Basamakların dibinde ufak bir koy ile ev (tek bir bütün
olarak algıladığımdan çoğul değil) ayaklarını Akdeniz’e sarkıtıyor.
İki yandaki oteller görsel olarak eski çamlar, selvi ve
kayalıklar arkasında kayboluyor. Önümüzden vızır vızır ve yerli pop müzikle
avaz avaz geçen muz, jetski, tekneler vs ve göğümüzden süzülen adı her ne ise
denizden kalkan) sarılı kırmızılı yamaç paraşütleriyle diğer uyaranlar, güneşe
doymuş çam iğnesi kaplı topraktan, buranın derinlemesine verdiği huzurdan şöyle
bir sekip gidiyor.
Doğa bu köşeden “Kendi başınıza ne çorap örerseniz örün,
ben buradayım, isterseniz sizinleyim” diyor.
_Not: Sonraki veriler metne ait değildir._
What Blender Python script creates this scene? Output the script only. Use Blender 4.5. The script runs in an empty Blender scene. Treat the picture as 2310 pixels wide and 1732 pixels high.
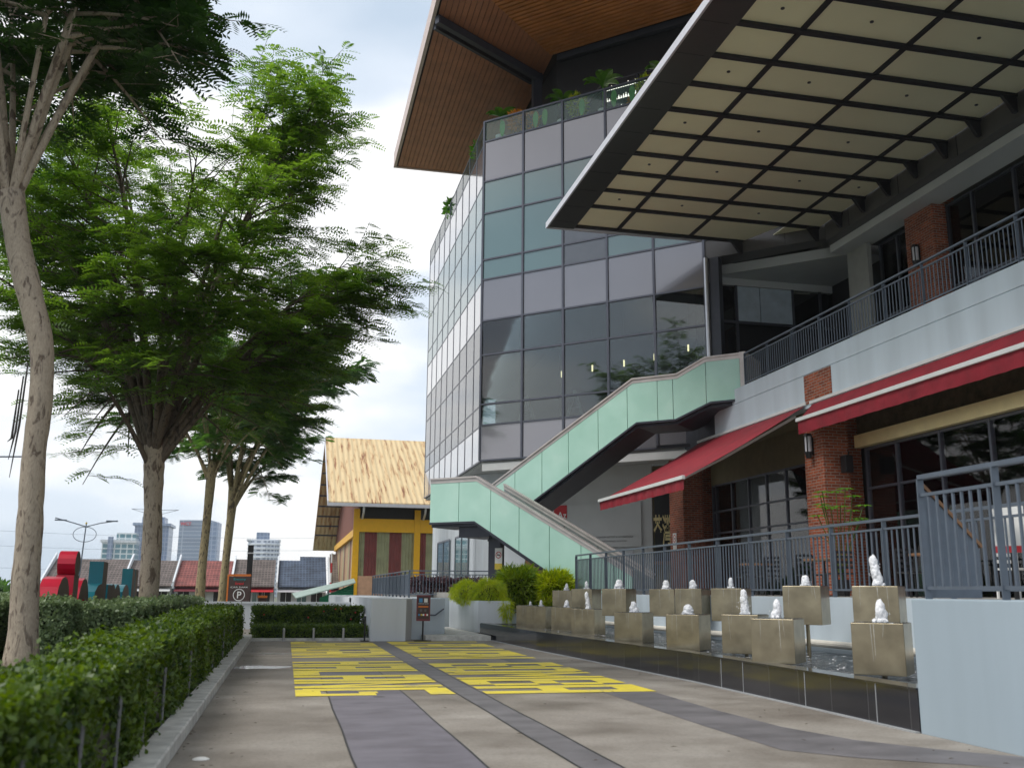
import bpy, bmesh, math, random
import numpy as np
from mathutils import Matrix, Vector
SC = bpy.context.scene
COL = SC.collection
rnd = random.Random(7)
R = math.radians

# ---------------------------------------------------------------- camera, world, sun
# world axes: +Y runs along the driveway, +X across it towards the mall, Z up, metres
PITCH, ROLL, HEAD, EYE = R(12.1), R(.45), R(12.8), 1.25
cam = bpy.data.cameras.new("camera"); camo = bpy.data.objects.new("camera", cam); COL.objects.link(camo)
fw = Vector((math.sin(HEAD)*math.cos(PITCH), math.cos(HEAD)*math.cos(PITCH), math.sin(PITCH)))
rt = Vector((math.cos(HEAD), -math.sin(HEAD), 0)); up = rt.cross(fw)
rt2 = rt*math.cos(ROLL) + up*math.sin(ROLL); up2 = -rt*math.sin(ROLL) + up*math.cos(ROLL)
M = Matrix((rt2, up2, -fw)).transposed().to_4x4(); M.translation = (0, 0, EYE)
camo.matrix_world = M
cam.sensor_width = 36; cam.lens = 33.97; cam.clip_end = 6000; cam.clip_start = .05
cam.dof.use_dof = True; cam.dof.focus_distance = 24; cam.dof.aperture_fstop = 2.2
SC.camera = camo
SC.view_settings.view_transform = 'Standard'; SC.view_settings.look = 'None'
SC.view_settings.gamma = 1; SC.view_settings.exposure = 0.8
SC.cycles.use_denoising = True
SC.cycles.max_bounces = 8; SC.cycles.transparent_max_bounces = 12
SC.cycles.sample_clamp_indirect = 6

SUN_EL, SUN_AZ = R(56), R(-105)          # azimuth measured from +Y towards +X
W = bpy.data.worlds.new("World"); SC.world = W; W.use_nodes = True
nt = W.node_tree; nt.nodes.clear()
def wn(t, **k):
    n = nt.nodes.new(t)
    for a, b in k.items(): setattr(n, a, b)
    return n
out = wn('ShaderNodeOutputWorld'); bg = wn('ShaderNodeBackground'); bg.inputs[1].default_value = .10
sky = wn('ShaderNodeTexSky', sky_type='NISHITA', sun_disc=False)
sky.sun_elevation = SUN_EL; sky.sun_rotation = SUN_AZ
tc = wn('ShaderNodeTexCoord')
mp = wn('ShaderNodeMapping'); mp.inputs['Scale'].default_value = (1, 1, 2.6); mp.inputs['Location'].default_value = (.35, .1, .2)
nz = wn('ShaderNodeTexNoise'); nz.inputs['Scale'].default_value = 2.0; nz.inputs['Detail'].default_value = 5; nz.inputs['Roughness'].default_value = .46
L = nt.links.new
L(tc.outputs['Generated'], mp.inputs[0]); L(mp.outputs[0], nz.inputs[0])
rp = wn('ShaderNodeValToRGB')
e = rp.color_ramp.elements
e[0].position = .37; e[0].color = (.52, .62, .74, 1); e[1].position = .535; e[1].color = (1.0, 1.0, 1.0, 1)
m1 = rp.color_ramp.elements.new(.475); m1.color = (.70, .775, .87, 1)
L(nz.outputs[0], rp.inputs[0])
# cloud deck thicker and darker on the side behind the photographer, whiter towards the zenith glow
sep = wn('ShaderNodeSeparateXYZ'); L(tc.outputs['Generated'], sep.inputs[0])
mr = wn('ShaderNodeMapRange'); mr.inputs[1].default_value = -.6; mr.inputs[2].default_value = .5
mr.inputs[3].default_value = 5.8; mr.inputs[4].default_value = 6.9
L(sep.outputs[1], mr.inputs[0])
vm = wn('ShaderNodeVectorMath', operation='SCALE'); L(rp.outputs[0], vm.inputs[0]); L(mr.outputs[0], vm.inputs['Scale'])
mx = wn('ShaderNodeMixRGB'); mx.inputs[0].default_value = .93
L(sky.outputs[0], mx.inputs[1]); L(vm.outputs[0], mx.inputs[2]); L(mx.outputs[0], bg.inputs[0]); L(bg.outputs[0], out.inputs[0])

sl = bpy.data.lights.new("sun", 'SUN'); sl.energy = 1.5; sl.angle = R(25); sl.color = (1, .96, .9)
so = bpy.data.objects.new("sun", sl); COL.objects.link(so)
sd = Vector((math.sin(SUN_AZ)*math.cos(SUN_EL), math.cos(SUN_AZ)*math.cos(SUN_EL), math.sin(SUN_EL)))
so.rotation_euler = sd.to_track_quat('Z', 'Y').to_euler(); so.location = (0, 0, 60)

# ---------------------------------------------------------------- materials
MAT = {}
def mat(name, col, rough=.6, metal=0, var=.12, scale=3, bump=0, bscale=40, spec=.5, detail=4, streak=False, coat=0):
    if name in MAT: return MAT[name]
    m = bpy.data.materials.new(name); m.use_nodes = True; t = m.node_tree; b = t.nodes['Principled BSDF']
    b.inputs['Roughness'].default_value = rough; b.inputs['Metallic'].default_value = metal
    b.inputs['Specular IOR Level'].default_value = spec; b.inputs['Coat Weight'].default_value = coat
    b.inputs['Base Color'].default_value = (*col, 1)
    g = t.nodes.new('ShaderNodeNewGeometry')
    if var:
        n = t.nodes.new('ShaderNodeTexNoise'); n.inputs['Scale'].default_value = scale; n.inputs['Detail'].default_value = detail
        if streak:
            mpn = t.nodes.new('ShaderNodeMapping'); mpn.inputs['Scale'].default_value = (1, 1, .12)
            t.links.new(g.outputs['Position'], mpn.inputs[0]); t.links.new(mpn.outputs[0], n.inputs[0])
        else: t.links.new(g.outputs['Position'], n.inputs[0])
        r = t.nodes.new('ShaderNodeValToRGB'); r.color_ramp.elements[0].position = .3; r.color_ramp.elements[1].position = .7
        r.color_ramp.elements[0].color = (*[c*(1-var) for c in col], 1); r.color_ramp.elements[1].color = (*[min(1, c*(1+var)) for c in col], 1)
        t.links.new(n.outputs[0], r.inputs[0]); t.links.new(r.outputs[0], b.inputs['Base Color'])
    if bump:
        n2 = t.nodes.new('ShaderNodeTexNoise'); n2.inputs['Scale'].default_value = bscale; n2.inputs['Detail'].default_value = 6
        bp = t.nodes.new('ShaderNodeBump'); bp.inputs['Strength'].default_value = bump; bp.inputs['Distance'].default_value = .02
        t.links.new(g.outputs['Position'], n2.inputs[0]); t.links.new(n2.outputs[0], bp.inputs['Height']); t.links.new(bp.outputs[0], b.inputs['Normal'])
    MAT[name] = m; return m

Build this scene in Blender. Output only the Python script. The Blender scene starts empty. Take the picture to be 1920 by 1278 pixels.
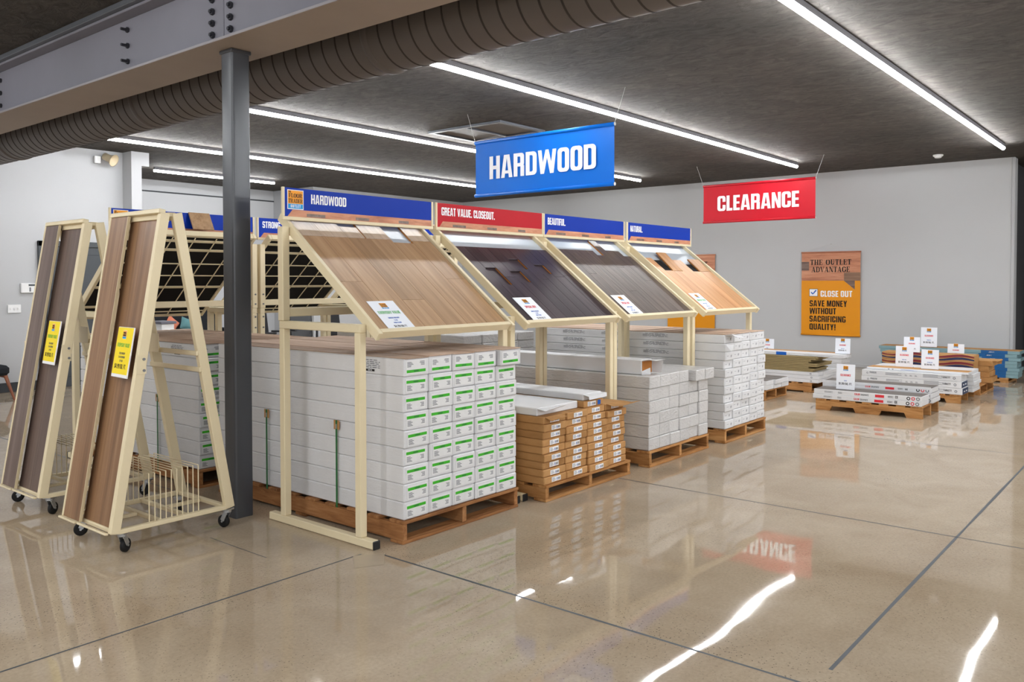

Durup hissimi yokluyorum da, çocukluk arkadaşlarım ve buranın aynı duyguyu (ayaklarını biçimlendirip onların biçimini alan eski terliklerin vereceği sereserpelik) telkin ettiği bir iki buçuk gün geçirdim.
Durup hissimi yokluyorum da, çocukluk arkadaşlarım ve buranın aynı duyguyu (ayaklarını biçimlendirip onların biçimini alan eski terliklerin vereceği sereserpelik) telkin ettiği bir iki buçuk gün geçirdim.
*
(Rüya ile karabasan -betonbasan!- Alanya'da da iç içe. Kale, tepesi ve içi turizme iyi korunarak açılmış. Gezilmesi hâlâ çok hoş ve daha kolay. Yukarıdan olağanüstü doğaya bakış ise, bitiştirdiği iki yaşam biçimiyle hazmı zor bir lokma olup insanın gırtlağına çöküyor.)